Critics accused the country of facilitating tax shifting and Juncker survived a motion of censure in the European Parliament this week. The European Commission is currently investigating whether tax rulings granted by Luxembourg in favour of Amazon and Fiat Finance and Trade, a subsidiary of the car company, were illegal state aid.

Juncker, who was prime minister of Luxembourg from 1995 to 2013, told the newspapers that he had discussed the plan for an EU-wide law on tax information sharing with the leaders of the 20 countries with the most developed economies at the G20 summit in Brisbane earlier this month, but that the plan did not attract widespread support.

"I was surprised at the last G20 summit [that] heads of state weren’t so enthusiastic about this idea. Only the Germans, the French, the Spanish and the Italians supported this proposition, as well as the South Korean president," he said. "At the G20 the subject wasn’t originally envisaged to feature in the final declaration of the summit – we protested, and it was put on the agenda. Then we ended up with a phrase requesting more transparency but this is not the wording that I requested to begin with.”

As companies increasingly sell goods and services online there are ongoing debates between countries and between governments and companies about whether income should be taxed where customers are or where the company is based. Juncker indicated that the location of taxation might be based on another criterion – "where profit arises".

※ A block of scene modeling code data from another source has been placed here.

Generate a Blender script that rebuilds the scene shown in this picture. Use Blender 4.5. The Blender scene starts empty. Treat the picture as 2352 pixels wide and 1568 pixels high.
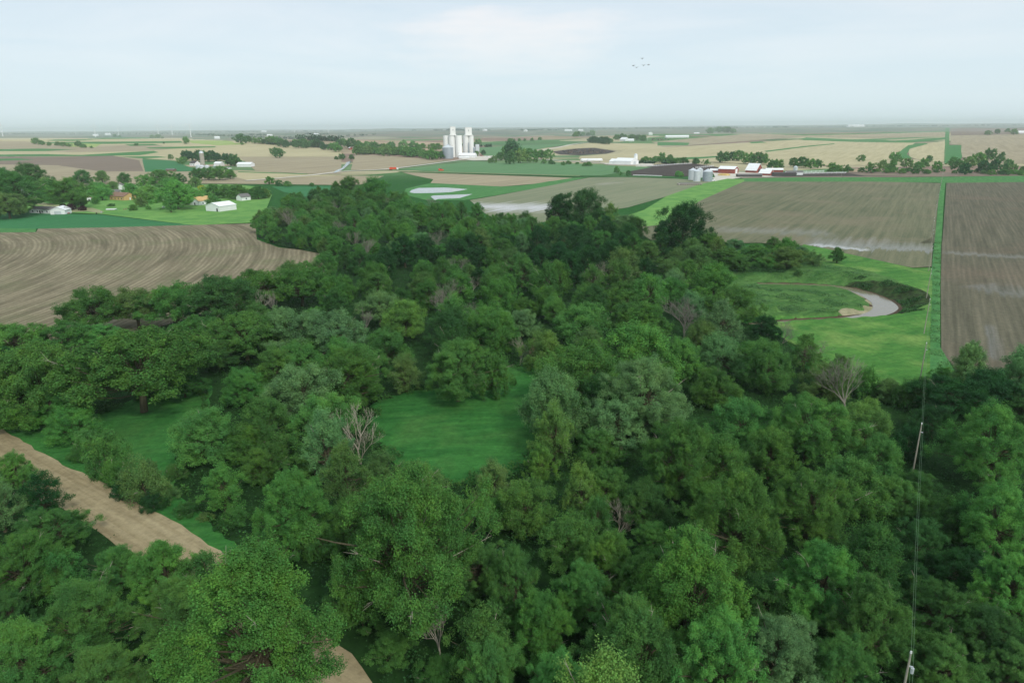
import bpy, math, random
import numpy as np
from mathutils import Vector, Matrix

# ---------------------------------------------------------------- camera, sky, sun
sc = bpy.context.scene
RAD = math.radians
F = 1568.0                      # focal length in units of a 2352 px wide frame
PITCH = 17.4; ROLL = -0.50; CAMH = 50.0
cam_d = bpy.data.cameras.new('camera'); cam_d.sensor_width = 36; cam_d.lens = 36*F/2352
cam_d.clip_start = 0.5; cam_d.clip_end = 60000
cam = bpy.data.objects.new('camera', cam_d); sc.collection.objects.link(cam)
CAMR = Matrix.Rotation(RAD(90-PITCH), 3, 'X') @ Matrix.Rotation(RAD(ROLL), 3, 'Z')
cam.matrix_world = Matrix.Translation((0, 0, CAMH)) @ CAMR.to_4x4()
sc.camera = cam

SUN_EL, SUN_AZ = 42.0, 150.0    # azimuth clockwise from +Y (the view direction)
world = bpy.data.worlds.new("World"); sc.world = world; world.use_nodes = True
nt = world.node_tree; nt.nodes.clear()
def N(nt, typ, **kw):
    n = nt.nodes.new(typ)
    for k, v in kw.items():
        if k.startswith('i_'): n.inputs[k[2:]].default_value = v
        else: setattr(n, k, v)
    return n
def L(nt, a, b): nt.links.new(a, b)
sky = N(nt, 'ShaderNodeTexSky', sky_type='NISHITA', sun_disc=False)
sky.sun_elevation = RAD(SUN_EL); sky.sun_rotation = RAD(SUN_AZ); sky.altitude = 300; sky.dust_density = 3
tc = N(nt, 'ShaderNodeTexCoord'); sep = N(nt, 'ShaderNodeSeparateXYZ'); L(nt, tc.outputs['Generated'], sep.inputs[0])
def MATH(nt, op, a, b=None, clamp=False):
    n = N(nt, 'ShaderNodeMath', operation=op); n.use_clamp = clamp
    for i, v in enumerate((a, b)):
        if v is None: continue
        if isinstance(v, (int, float)): n.inputs[i].default_value = v
        else: L(nt, v, n.inputs[i])
    return n.outputs[0]
def RAMP(nt, fac, stops):
    r = N(nt, 'ShaderNodeValToRGB'); e = r.color_ramp.elements
    while len(e) < len(stops): e.new(0.5)
    for k, (p, c) in enumerate(stops):
        e[k].position = p; e[k].color = (c[0], c[1], c[2], 1) if not isinstance(c, (int, float)) else (c, c, c, 1)
    L(nt, fac, r.inputs[0]); return r.outputs[0]
def MIX(nt, fac, a, b, mode='MIX'):
    m = N(nt, 'ShaderNodeMixRGB', blend_type=mode)
    for i, v in enumerate((fac, a, b)):
        if isinstance(v, (int, float)): m.inputs[i].default_value = v if i == 0 else (v, v, v, 1)
        elif isinstance(v, tuple): m.inputs[i].default_value = (v[0], v[1], v[2], 1)
        else: L(nt, v, m.inputs[i])
    return m.outputs[0]
zz = MATH(nt, 'ADD', MATH(nt, 'MAXIMUM', sep.outputs[2], 0.0), 0.07)
px = MATH(nt, 'DIVIDE', sep.outputs[0], zz); py = MATH(nt, 'DIVIDE', sep.outputs[1], zz)
cmb = N(nt, 'ShaderNodeCombineXYZ'); L(nt, px, cmb.inputs[0]); L(nt, py, cmb.inputs[1])
nz = N(nt, 'ShaderNodeTexNoise', i_Scale=0.55, i_Detail=7.0, i_Roughness=0.55, i_Distortion=0.6); L(nt, cmb.outputs[0], nz.inputs['Vector'])
cl = RAMP(nt, nz.outputs[0], [(0.40, 0.0), (0.68, 1.0)])
CLOUD_A = (7.55, 8.8, 9.75); CLOUD_B = (9.3, 9.8, 10.3); CLOUD_H = (8.3, 9.9, 10.6)
c1 = MIX(nt, MATH(nt, 'MULTIPLY', cl, 0.75), CLOUD_A, CLOUD_B)
# one brighter, slightly warm cloud bank
def dirvec(x, y):
    v = CAMR @ Vector(((x-1176)/F, (784-y)/F, -1)); return v.normalized()
d0 = dirvec(1150, 100)
vm = N(nt, 'ShaderNodeVectorMath', operation='SUBTRACT'); L(nt, tc.outputs['Generated'], vm.inputs[0]); vm.inputs[1].default_value = d0
mp = N(nt, 'ShaderNodeMapping'); mp.inputs['Scale'].default_value = (4.6, 2.0, 17.0); L(nt, vm.outputs[0], mp.inputs[0])
ln = N(nt, 'ShaderNodeVectorMath', operation='LENGTH'); L(nt, mp.outputs[0], ln.inputs[0])
nz2 = N(nt, 'ShaderNodeTexNoise', i_Scale=5.0, i_Detail=6.0, i_Roughness=0.6)
mp2 = N(nt, 'ShaderNodeMapping'); mp2.inputs['Scale'].default_value = (1.0, 1.0, 5.0); L(nt, tc.outputs['Generated'], mp2.inputs[0]); L(nt, mp2.outputs[0], nz2.inputs['Vector'])
bank = MATH(nt, 'SUBTRACT', MATH(nt, 'ADD', MATH(nt, 'MULTIPLY', nz2.outputs[0], 1.9), -0.15), ln.outputs['Value'])
c2 = MIX(nt, RAMP(nt, bank, [(0.0, 0.0), (0.6, 0.95)]), c1, (10.3, 10.1, 10.2))
c3 = MIX(nt, RAMP(nt, sep.outputs[2], [(0.0, 1.0), (0.16, 0.0)]), c2, CLOUD_H)
c4 = MIX(nt, 0.14, c3, sky.outputs[0])
bg = N(nt, 'ShaderNodeBackground', i_Strength=0.1); L(nt, c4, bg.inputs[0])
wo = N(nt, 'ShaderNodeOutputWorld'); L(nt, bg.outputs[0], wo.inputs[0])

sd = bpy.data.lights.new('sun', 'SUN'); sd.energy = 2.1; sd.angle = RAD(10); sd.color = (1.0, 0.955, 0.87)
sun = bpy.data.objects.new('sun', sd); sc.collection.objects.link(sun)
az = RAD(SUN_AZ); el = RAD(SUN_EL)
sdir = Vector((math.sin(az)*math.cos(el), math.cos(az)*math.cos(el), math.sin(el)))
sun.rotation_euler = sdir.to_track_quat('Z', 'Y').to_euler()
sc.view_settings.view_transform = 'Standard'; sc.view_settings.look = 'None'
sc.view_settings.exposure = 0.0; sc.view_settings.gamma = 1.0
sc.render.engine = 'CYCLES'
cy = sc.cycles
cy.max_bounces = 5; cy.diffuse_bounces = 3; cy.glossy_bounces = 2; cy.transmission_bounces = 3; cy.volume_bounces = 3
cy.transparent_max_bounces = 6; cy.caustics_reflective = False; cy.caustics_refractive = False

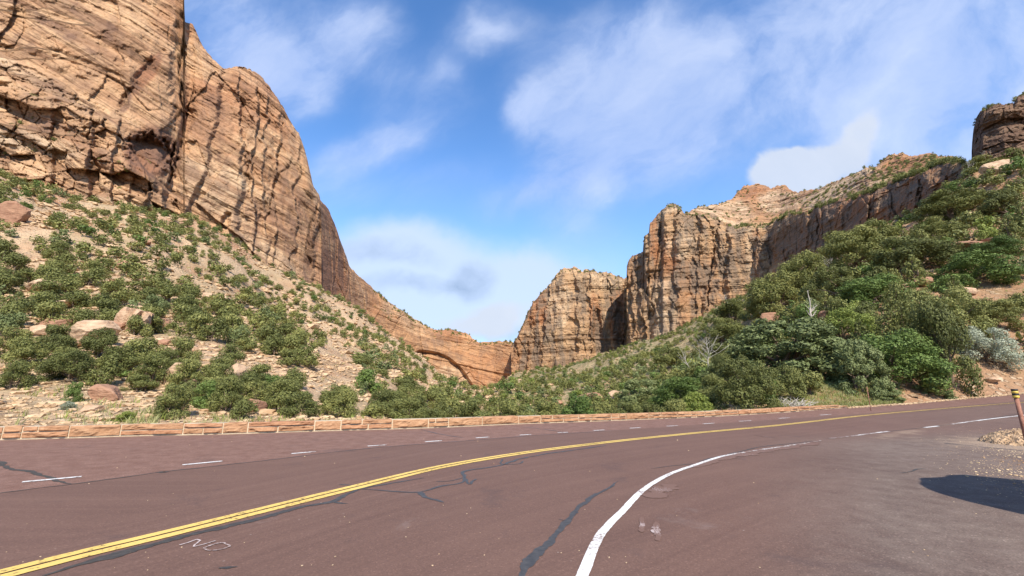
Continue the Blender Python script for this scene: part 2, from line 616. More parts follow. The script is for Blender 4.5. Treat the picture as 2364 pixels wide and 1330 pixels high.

"My sincere conviction is that the country where the profit arises should be the country of taxation, it’s a general common sense principle. This principle is not currently in practice, but we are going to make proposals in that direction," he said.

Self said: “We already have concerns that the EU state aid investigations may be going too far.   This proposal appears to be encouraging tax authorities to check up on each other, which may be greeted with some surprise by fiscal authorities and taxpayers alike.”

The automatic exchange of financial information is seen by governments and regulators as being more important than ever as financial transactions and accounting are increasingly internationalised.

The Organisation for Economic Co-operation and Development (OECD) announced plans earlier this year for a standardised method of exchanging information automatically.

"Globalisation of the world's financial system has made it increasingly simple for people to make, hold and manage investments outside their country of residence," said OECD secretary-general Angel Gurría. "This new standard on automatic exchange of information will ramp up international tax co-operation, putting governments back on a more even footing as they seek to protect the integrity of their tax systems and fight tax evasion."